1895年(明治28年)に民間企業である「京都電気鉄道」により第1期区間が開業した後、1912年(明治45年)には京都市によって市営の路線が開設され、更に1918年(大正7年)には京都電気鉄道が京都市へと買収されて全面市営化されると、その後は戦後に至るまで路線が延長され、市民の足として大活躍しました。
しかしその後の自動車の普及に伴って乗客の減少が続き、経営が困難となったことで順次路線は廃止されていき、また1969年(昭和44年)には京都の中心部で十文字に交差する地下鉄路線とそれを補完するバス路線網の整備という京都市の新たな交通計画が決定したのを受け、1978年(昭和53年)9月30日には市電は全面廃止となりました。
そして京都市電のうち丸太町線は1976年(昭和51年)3月31日に今出川線・白川線とともに全線が廃止され、元々あった路線は市バスへと転換されています。

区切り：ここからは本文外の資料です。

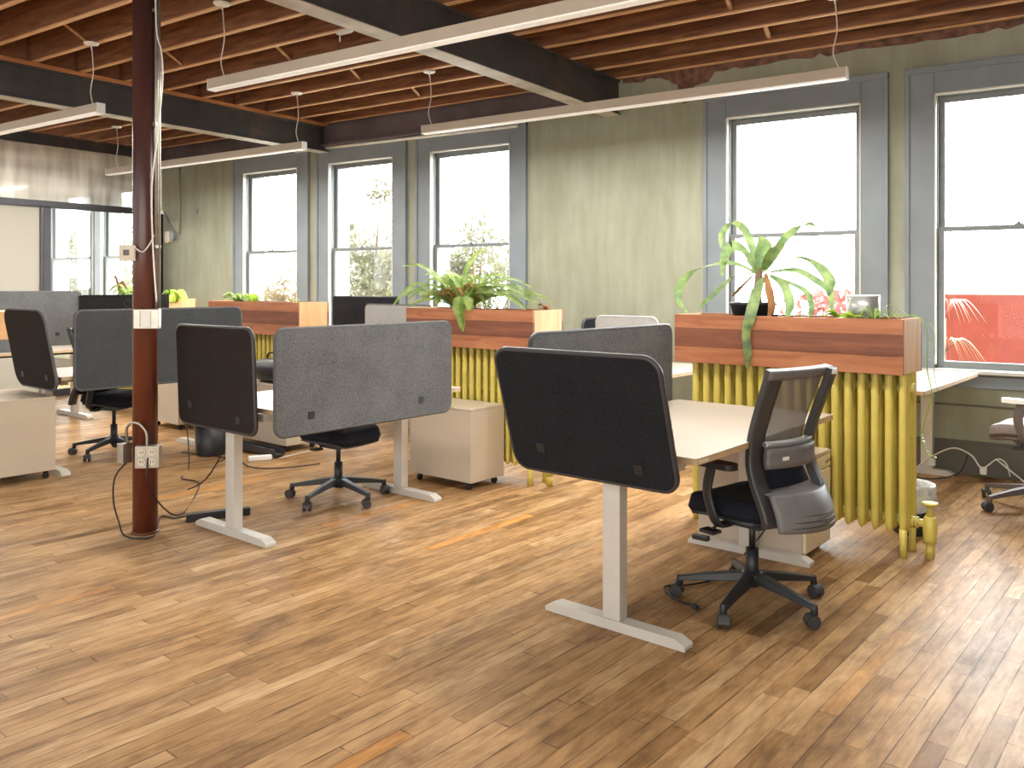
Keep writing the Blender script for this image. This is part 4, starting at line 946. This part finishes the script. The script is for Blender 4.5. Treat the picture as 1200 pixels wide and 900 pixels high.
def tree(label, x, y, z0, rx, rz, n, mat, seed, ls=.14, trunk=True):
    t = thing('tree', label, 'tree', (x, y, -4)); r = random.Random(seed); m = MB()
    cl = [(Vector((r.gauss(0, .45)*rx, r.gauss(0, .45)*rx*.7, z0+4+r.gauss(0, .45)*rz)), r.uniform(.35, .75)*rx*.55) for _ in range(26)]
    for k in range(n):
        c, q = r.choice(cl); d = Vector((r.gauss(0, 1), r.gauss(0, 1), r.gauss(0, 1))).normalized()*q*r.random()**.4
        p = c+d; a = Vector((r.gauss(0, 1), r.gauss(0, 1), r.gauss(0, 1))).normalized(); b = a.orthogonal().normalized()
        a *= ls*r.uniform(.6, 1.2); b *= ls*.4
        m.add([p-a, p+b, p+a, p-b], [(0, 1, 2, 3)])
    m.build('crown', mat, t)
    m = MB().tube([(0, 0, 0), (.1, 0, z0+2), (0, 0, z0+4)], [.22, .15, .06], 8)
    for c, q in cl[:12]: m.tube([(.05, 0, z0+2.4), c*.6+Vector((0, 0, (z0+3.4)*.4)), c], [.07, .04, .015], 5)
    m.build('trunk', 'bark', t)
tree('pale green tree filling the third window', -11.6, 15.5, 1.3, 1.7, 1.5, 4600, 'leaf_tree', 21, .085)
tree('pale olive tree filling the second window', -14.9, 15.5, 1.2, 1.7, 1.6, 4600, 'leaf_tree', 22, .085)
tree('sparse orange-tinted tree low in the first window', -17.6, 15.0, .9, 1.4, 1.2, 2400, 'leaf_tree_orange', 23, .09)
tree('tree seen through the glass partition at the left', -24.6, 14.5, 1.5, 1.8, 2.0, 3600, 'leaf_tree', 24, .11)
tree('yellowish tree beside the column, seen through the glass partition', -21.3, 14.0, 1.5, 1.3, 2.0, 3000, 'leaf_tree_orange', 25, .11)
bd = thing('house', 'white rendered house outside beyond the first window', 'house', (-27, 24, -4))
MB().box(0, 5.8, 0, 4, 0, 6.4).build('wall_face', 'render_white', bd); MB().prism([(-.3, 6.4), (6.1, 6.4), (2.9, 8)], lambda a, b, d: (a, d, b), -.2, 4.2).build('roof', 'render_white', bd)
MB().box(3.6, 4.5, -.03, 0, 4.5, 5.7).build('window_pane', 'silver_pot', bd)
# red flowering plants
for i, (x, y, lb) in enumerate(((-3.0, 12.0, 'red flowering shrub low in the fourth window'), (-1.65, 12.2, 'spiky pale palm leaves before the red wall'))):
    t = thing('shrub' if i == 0 else 'palm_plant', lb, 'shrub', (x, y, -4)); r = random.Random(31+i); m = MB()
    if i == 0:
        for k in range(900):
            p = Vector((r.gauss(0, .22), r.gauss(0, .2), r.uniform(3.8, 5.45))); a = Vector((r.gauss(0, 1), r.gauss(0, 1), r.gauss(0, 1))).normalized()*.07; b = a.orthogonal().normalized()*.04
            m.add([p-a, p+b, p+a, p-b], [(0, 1, 2, 3)])
        m.build('foliage', 'leaf_red', t)
    else:
        for k in range(46):
            a = r.uniform(0, 2*PI); l = r.uniform(.3, .55); z = r.choice((4.6, 5.1))
            m.ribbon([(0, 0, z), (math.cos(a)*l*.5, math.sin(a)*l*.4, z+.25), (math.cos(a)*l, math.sin(a)*l*.6, z-.05)], [.01, .014, .002], side=(0, 1, .3))
        m.build('foliage', 'leaf_tree_orange', t); MB().tube([(0, 0, 0), (0, 0, 5.1)], .05, 8).build('trunk', 'bark', t)

GR = {'office_chair': 'office chairs around the room', 'privacy_screen': 'felt privacy screens on the desks', 'standing_desk': 'standing desks in rows', 'drawer_pedestal': 'rolling drawer pedestals', 'radiator': 'yellow cast-iron radiators', 'wooden_planter': 'cedar planter boxes on the radiators', 'pendant_light': 'linear pendant lights under the joists', 'steel_beam': 'steel ceiling beams', 'cable': 'loose cables', 'waste_bin': 'waste bins', 'tree': 'trees outside the windows'}
for o in list(bpy.data.objects):
    if o.parent is None and o.get('label') and o.name.split('.')[0] in GR: o['group'] = GR[o.name.split('.')[0]]

# ================================================================== LIGHT, CAMERA
w = bpy.data.worlds.new('World'); bpy.context.scene.world = w; w.use_nodes = True; nt = w.node_tree
for x in list(nt.nodes): nt.nodes.remove(x)
tc = nt.nodes.new('ShaderNodeTexCoord'); sp = nt.nodes.new('ShaderNodeSeparateXYZ'); nt.links.new(tc.outputs['Generated'], sp.inputs[0])
rp = nt.nodes.new('ShaderNodeValToRGB'); nt.links.new(sp.outputs[1], rp.inputs[0])
mp = nt.nodes.new('ShaderNodeMapRange'); nt.links.new(sp.outputs[1], mp.inputs[0]); mp.inputs[1].default_value = -.05; mp.inputs[2].default_value = .15; mp.inputs[3].default_value = 1.05; mp.inputs[4].default_value = 21.0
nt.nodes.remove(rp)
cm = nt.nodes.new('ShaderNodeMix'); cm.data_type = 'RGBA'; nt.links.new(mp.outputs[0], cm.inputs[0]); cm.inputs[6].default_value = (1, .93, .84, 1); cm.inputs[7].default_value = (.94, .98, 1, 1)
bgd = nt.nodes.new('ShaderNodeBackground'); nt.links.new(cm.outputs[2], bgd.inputs[0]); nt.links.new(mp.outputs[0], bgd.inputs[1])
wo = nt.nodes.new('ShaderNodeOutputWorld'); nt.links.new(bgd.outputs[0], wo.inputs[0])
for a, b in WIN:
    ld = bpy.data.lights.new('window_portal', 'AREA'); ld.shape = 'RECTANGLE'; ld.size = b-a+.1; ld.size_y = 2.3; ld.cycles.is_portal = True
    lo = bpy.data.objects.new('window_portal', ld); C.objects.link(lo); lo.location = ((a+b)/2, YW+.30, 1.96); lo.rotation_euler = (rad(-90), 0, 0)
sn = bpy.data.lights.new('sun', 'SUN'); sn.energy = .3; sn.angle = rad(14); sn.color = (1, .95, .87)
so = bpy.data.objects.new('sun', sn); C.objects.link(so); so.rotation_euler = Vector((.18, -.80, -.62)).to_track_quat('-Z', 'Y').to_euler()
fl = bpy.data.lights.new('room_fill', 'AREA'); fl.shape = 'RECTANGLE'; fl.size = 7; fl.size_y = 3; fl.energy = 130; fl.color = (1, .92, .82)
fo = bpy.data.objects.new('room_fill', fl); C.objects.link(fo); fo.location = (-1, -2.6, 2.0); fo.rotation_euler = Vector((-.30, 1, .30)).to_track_quat('-Z', 'Y').to_euler()

bl = bpy.data.lights.new('back_room_fill', 'AREA'); bl.shape = 'RECTANGLE'; bl.size = 3; bl.size_y = 2; bl.energy = 480; bl.color = (1, .97, .92)  # unseen lamp added to brighten the partition panes from behind
bo = bpy.data.objects.new('back_room_fill', bl); C.objects.link(bo); bo.location = (-14.6, 5.0, 3.4)
cam = bpy.data.cameras.new('camera'); cam.sensor_width = 36; cam.lens = 999/1200*36; cam.shift_y = -(450-335)/1200; cam.clip_start = .05; cam.clip_end = 300
co = bpy.data.objects.new('camera', cam); C.objects.link(co); co.location = (0, 0, 1.52); co.rotation_euler = (rad(90), 0, rad(34.47)); bpy.context.scene.camera = co
sc = bpy.context.scene
sc.view_settings.view_transform = 'Standard'; sc.view_settings.look = 'None'; sc.view_settings.exposure = .6
sc.cycles.max_bounces = 8; sc.cycles.transparent_max_bounces = 12; sc.cycles.caustics_reflective = False; sc.cycles.caustics_refractive = False; sc.cycles.sample_clamp_indirect = 10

一方、現在の京阪本線は1906年(明治39年)に「京阪電気鉄道(京阪電鉄)」が設立された後、1910年(明治43年)4月15日に大阪・天満橋~京都・五条(現在の清水五条)間で営業を開始し、京都側は1915年(大正4年)10月27日に三条駅まで延伸され、その後しばらくは京都側の終着駅は三条駅でした。
そして現在の三条駅から出町柳までの鴨東線の区間の免許は元々は京福電鉄(嵐電)の前身である京都電燈が取得していたものの、景観の問題や洪水被害、戦後の混乱などで長らく計画が進まずに幻の路線と呼ばれていましたが、1935年(昭和10年)の鴨川大洪水を受けて計画された鴨川の改修工事に合わせて京阪本線が地下化されるに至って、それに合わせる形で1972年(昭和47年)に京阪電鉄が鴨川電気鉄道を設立して着工するとともに、1989年(平成元年)にはこれを合併し、同年10月5日に「京阪鴨東線」として開業にこぎつけました。
区間の名称は鴨東線ですが、すべての列車が三条駅を介して京阪本線と一体的なダイヤが組まれているため、京阪本線の事実上の三条駅から出町柳駅への延伸といえ、これによって京阪の京都側の事実上の終着駅は出町柳駅となり、出町柳駅に近い京都大学や同志社大学などの大学や高校への通学が大幅に便利となったほか、直通運転は実現しなかったものの、出町柳から鞍馬や八瀬などの洛北地域へ向かう叡山電鉄とも連絡することとなったため大幅な乗客数の増加につながり、大きな相乗効果をもたらしています。
当駅はその鴨東線の3つしかない駅のうちの一つで、1989年(平成元年)10月5日、鴨東線の開通時に出町柳と三条の間に「丸太町駅」として開業された後、2008年(平成20年)10月19日に、四条→祇園四条、五条→清水五条の変更と合わせて、丸太町駅から「神宮丸太町」駅に改称されて現在に至っています。
駅名が変更されたのは、同じ京都市内を走る京都市営地下鉄烏丸線に同名の「丸太町駅」があったためで、京都を訪れる観光客がよりスムーズに目的地へ向かえるようにと改称されたもので、神宮は駅の東に「平安神宮」があることからだといいます。
島式1面2線のホームを持つ地下駅で、改札は1か所で地上との出入口は川端丸太町交差点を中心に5か所設けられていて、主な周辺スポットとしては、まず西には京都御所とその周囲に整備され京都市民の憩いの場となっている都市公園の京都御苑があるほか、また東は前述のように駅名の由来にもなっている平安神宮や京都市美術館、ロームシアター京都、京都市動物園などの文化施設が数多く集まる岡崎エリアへのアクセスに便利となっています。